Bien qu’il reprenne le motif de couples de Hard Luck Hero, Hold Up Down ne traite pas tant, comme sans prédecesseur, de désir, que de regret et de pardon. Les trois couples protagonistes sont en effet, dans des géométries et proportions différentes, des pécheurs au degré de repenti variable. Yutaka et Chouji, qui ouvrent le film, en viennent très rapidement à regretter leur hold up, mais omettent qu’ils ont abusé de la personne de Koichi. Chouji pour sa part, en vient même à oublier qu’il a commis le moindre crime que ce soit, lorsqu’il rencontre Akai Rinko pour la seconde fois, son coup de foudre qui s’avère être flic et chargée de leur interrogation. Dans un twist assez inhabituel, tout deux sont des « densha otaku » - des fans de trains - et s’affirment comme des âmes sœurs, en marge de toute considération sociale. Yuusuke et Masamu eux, sont très clairement du mauvais côté de la barrière ; Masamu du moins, avec ses véléités « yakuziennes » et sa propension au chantage et à la violence armée - dans un pays qui ne l’est pas - n’est pas vraiment une figure trouble, et encore moins de repenti. Yuusuke est plus hésitant, schizophrène héritier de Tex Avery, père aimant mais monstre au volant, capable de regretter d’avoir renversé Koichi lorsqu’il est hors de son véhicule, comme de cracher sur le malheureux dès qu’il se retrouve dans la peau du conducteur. Masaru et Koichi enfin, constituent le couple le plus étrange du film. Le premier est un prêtre qui fait le mal, plus ou moins accidentellement, à chaque fois qu’il veut faire le bien. Mais il préfère se flageller et penser au blasphème que représente le suicide plutôt que d’oser implorer le pardon. Koichi enfin, n’est pas vraiment un pêcheur. Comment pourrait-il en être autrement, puisqu’il est simple d’esprit ? Il est néanmoins celui par lequel la nature des cinq autres s’affirme - et ce même s’il passe le gros du métrage congelé (et sentant le poisson, véridique), dans une posture effectivement très christique. Sans oublier que, quoiqu’il advienne, Koichi ne meurt jamais.

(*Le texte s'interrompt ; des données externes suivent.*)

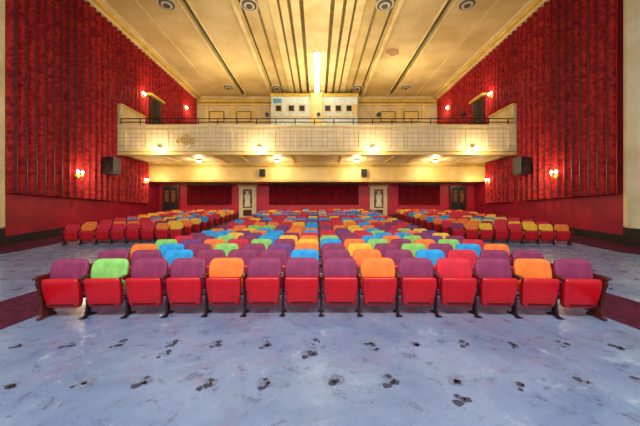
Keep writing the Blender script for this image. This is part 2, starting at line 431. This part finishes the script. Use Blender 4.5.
# ------------------------------------------------------------ upper rear wall & projection booth
b=MB(); b.box(-WX,WX,YB,YB+.3,3,H+.4,'cream')
b.obj('wall_balcony_rear')
b=MB(); b.box(-WX+.4,WX-.4,YB-.35,YB,H-.7,H-.42,'gold'); b.box(-WX+.4,WX-.4,YB-.2,YB,H-.95,H-.8,'fascia')
for x in (-11,-8.4,-6.2,6.0,8.2,10.6):
    b.box(x-.18,x+.18,YB-.12,YB,8.1,H-.95,'fascia')
b.obj('trim_rear_cornice')
b=MB(); b.box(-4.3,3.8,26.6,YB-.02,8.1,H-.45,'white')
b.box(-4.35,3.85,26.5,26.6,H-.75,H-.45,'gold')
b.box(-4.35,3.85,26.55,26.6,10.05,10.15,'fascia')
for x in (-3.6,-2.4,-1.4,1.0,2.0,3.0):
    b.box(x-.34,x+.34,26.54,26.6,10.5,11.2,'cream'); b.box(x-.24,x+.24,26.52,26.56,10.6,11.1,'hole')
b.box(-4.1,-3.3,26.52,26.6,11.35,11.75,'bluebox'); b.box(3.3,3.7,26.52,26.6,10.3,11.2,'fascia')
b.box(-.6,.5,26.35,26.6,8.1,H-.45,'fascia'); b.box(-.25,.15,26.3,26.35,8.1,H-.45,'ceil2')
b.obj('projection_booth')
for x in (-10.0,-7.3,7.1,9.4):
    b=MB(); b.box(-.75,.75,-.05,0,0,1.1,'groove'); b.box(-.65,.65,-.07,-.05,.1,1.0,'fascia'); b.obj('rear_wall_panel',(x,YB,10.1))

# ------------------------------------------------------------ seats
SP=.55
def seat_geo(left_end,right_end):
    b=MB()
    b.loft([(.38,.02,.19,.02),(.39,.02,.235,.03),(.42,.022,.245,.036),(.55,.035,.25,.04),(.68,.055,.253,.042),(.75,.07,.251,.042),
            (.79,.078,.243,.040),(.82,.084,.228,.036),(.842,.088,.205,.028),(.853,.09,.17,.016)],'f_m',n=24,ex=5,curve=.4)
    b.loft([(.36,.065,.20,.008),(.5,.082,.235,.01),(.7,.108,.236,.01),(.80,.122,.215,.008),(.83,.126,.18,.004)],'pan',n=16,ex=5,curve=.4)
    b.loft([(.150,-.05,.15,.02),(.156,-.05,.185,.038),(.175,-.052,.208,.052),(.215,-.056,.222,.06),(.33,-.075,.234,.066),(.45,-.098,.241,.062),
            (.54,-.115,.243,.05),(.585,-.12,.240,.042),(.598,-.122,.228,.028),(.602,-.122,.19,.012)],'pan',n=24,ex=6)
    b.box(-.16,.16,-.125,-.108,.205,.22,'iron')
    b.cyl((-.25,.0,.30),(.25,.0,.30),.014,'iron',n=8)
    def std(x):
        t=.014
        b.prism([(-.13,0),(.12,0),(.12,.018),(.045,.035),(.03,.12),(.035,.34),(.075,.62),(.09,.70),(.055,.70),(.03,.62),(-.12,.60),(-.12,.575),(-.02,.55),(-.03,.34),(-.04,.12),(-.06,.035),(-.13,.018)],x-t,x+t,'iron')
        b.box(x-.04,x+.04,-.13,-.07,0,.012,'iron'); b.box(x-.04,x+.04,.06,.12,0,.012,'iron')
        b.prism([(-.16,.602),(-.175,.613),(-.16,.628),(-.08,.635),(.07,.63),(.07,.602)],x-.024,x+.024,'wood')
    def endp(x):
        b.prism([(-.15,0),(.13,0),(.13,.03),(.085,.06),(.075,.2),(.10,.45),(.125,.66),(.10,.70),(.05,.66),(.0,.605),(-.16,.60),(-.17,.55),(-.14,.46),(-.11,.34),(-.10,.2),(-.11,.06),(-.15,.03)],x-.02,x+.02,'wood')
        b.prism([(-.10,.22),(.04,.22),(.07,.5),(-.12,.52),(-.09,.36)],x-.026,x+.026,'iron')
        b.prism([(-.19,.602),(-.205,.62),(-.19,.64),(-.1,.65),(.09,.645),(.09,.602)],x-.03,x+.03,'wood')
    endp(-SP/2) if left_end else std(-SP/2)
    if right_end: endp(SP/2)
    b.v=[(v[0],v[1],v[2]*.93) for v in b.v]
    return b
base={}
for v in ('mid','first','last'):
    base[v]=seat_geo(v=='first',v=='last').mesh('theatre_seat_'+v)
meshes={}
def seat_mesh(v,c):
    if (v,c) not in meshes:
        me=base[v].copy(); me.name='theatre_seat_%s_%s'%(v,c)
        me.materials[0]=M['f_'+c]; meshes[(v,c)]=me
    return meshes[(v,c)]
def seat(x,yc,v,c):
    y=yc-.009*x*x; th=math.atan(.018*x)
    o=bpy.data.objects.new('theatre_seat',seat_mesh(v,c)); scene.collection.objects.link(o)
    o.location=(x,y,fz(y)+.001); o.rotation_euler=(math.atan(.065) if y>10 else 0,0,-th)
def row(xc,yc,cols):
    n=len(cols)
    for i,c in enumerate(cols):
        seat(xc+(i-(n-1)/2)*SP,yc,'first' if i==0 else ('last' if i==n-1 else 'mid'),c)
def rnd(n,w):
    return random.choices(list(w.keys()),list(w.values()),k=n)
rows=[list('mgmmommmomrmom'),
      list('mmbmmmbmombrmm'),
      list('obmgmpomymgmbo'),
      list('gporgmybogmogr'),
      list('rmgmbyogmbogpm')]
for r in range(4): rows.append(rnd(14,dict(m=4,o=3,g=2,b=3,r=3,y=2,p=1)))
Y0=4.12
for i,c in enumerate(rows): row(0.06,Y0+i*.86,c)
for i in range(10):
    yc=12.05+i*.9
    w=dict(r=5,o=2,y=2,b=1,m=2)
    if i in (2,5,7): w=dict(b=6,y=1,r=1)
    row(0.06,yc,rnd(14,w))
    ws=dict(r=5,o=3,y=4,m=1,b=.6) if i not in (3,) else dict(b=3,r=2,y=1)
    row(-7.72,yc,rnd(8,ws)); row(7.72,yc,rnd(8,ws))

# ------------------------------------------------------------ lights
w=bpy.data.worlds.new('world'); scene.world=w; w.use_nodes=True
w.node_tree.nodes['Background'].inputs[0].default_value=(.86,.92,1,1); w.node_tree.nodes['Background'].inputs[1].default_value=.52
def area(name,loc,target,sx,sy,e,col):
    l=bpy.data.lights.new(name,'AREA'); l.shape='RECTANGLE'; l.size=sx; l.size_y=sy; l.energy=e; l.color=col
    o=bpy.data.objects.new(name,l); o.location=loc
    o.rotation_euler=(Vector(target)-Vector(loc)).to_track_quat('-Z','Y').to_euler(); scene.collection.objects.link(o)
area('stage_batten_light',(0,-1,6.5),(0,11,1),10,1.0,1100,(1,.96,.92))
for x in (-7,0,7):
    area('added_ceiling_fill',(x,22.5,9.2),(x,21.5,12.7),3,1.5,190,(1,.86,.58))  # added unseen uplights that brighten the ceiling and rear
area('added_ceiling_fill',(0,14,8.5),(0,19,12.7),8,2,250,(1,.88,.62))  # one more added fill, aimed up at the ceiling

# ------------------------------------------------------------ camera
cd=bpy.data.cameras.new('camera'); cam=bpy.data.objects.new('camera',cd); scene.collection.objects.link(cam)
cam.location=(0,0,1.53); cam.rotation_euler=(math.radians(90),0,0)
cd.sensor_width=36; cd.lens=36*284/640; cd.shift_x=.0047; cd.shift_y=-.0078; cd.clip_end=200
scene.camera=cam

Pourquoi Sabu s’intéresse-t-il de si près à cette collision de culpabilités, admises ou non, reliées par Koichi certes, mais aussi par des protagonistes extérieurs comme Rinko ? Sans aucun doute pour emmener Hold Up Down vers son dénouement singulier, habile déclinaison de Shining dans un équivalent japonais de l’Overlook (l’occasion pour la magnifique Eihi Shiina de nous faire un clin d’œil en tant que fantôme sur le départ), où la rémanence d’une violence, incarnée dans tous et explicitée par Koichi, amène les V6 à extérioriser leurs culpabiltiés et frustrations et à s’affronter dans un combat dantesque de près d’un quart-d’heure. C’est l’une des premières fois que Sabu s’essaye de la sorte à l’action, et le moins que l’on puisse dire est que la scène tient du tour de force, jouant de l’architecture des lieux pour proposer plusieurs niveaux de combat simultanément, sans oublier d’utiliser Koichi, toujours congelé, en tant que surf humain... Virtuose, cette séquence est aussi l’une des plus singulières de l’œuvre de Sabu, la plus folle et onirique ; un paradoxe certains pour des combats qui lorgnent vers le cinéma grand public. C’est sans doute elle qui justifie le titre du film, que l’on peut interpréter en tant que retournement (« tenir le haut vers le bas »). Un revirement du réel vers le surnaturel, du vivant vers le transitoire, du paradis terrestre, spolié, vers un bien étrange purgatoire, précipité par la rencontre méprisante de tous les protagonistes avec un innocent authentique, et prétexte à la folie fantastique du réalisateur... A moins que ce combat pluriel ne soit que l’étirement démentiel de cette collision qui clôt régulièrement les oeuvres de Sabu.

Hold Up Down, assurément surréaliste, n’est peut-être pas le meilleur film de Sabu, mais il reste incroyable. De toute façon moi, dès que ses protagonistes se mettent à courir - ce qu’ils font généralement assez rapidement - je tombe sous le charme. Les V6 jouent bien leur rôle, Sabu nous donne l’occasion de revoir Yu Kashii (aaaaaah...), la scène de l’hôtel est merveilleuse... Ce n’est pas la première fois que nous le disons dans ces pages, mais loufoque ou simplement merveilleux, le cinéma de Sabu, c’est le cinéma du bonheur !

Hold Up Down est disponible en DVD au Japon, dans deux éditions sous-titrées en anglais : l’une standard, l’autre collector comprenant notamment le CD de la BO du film.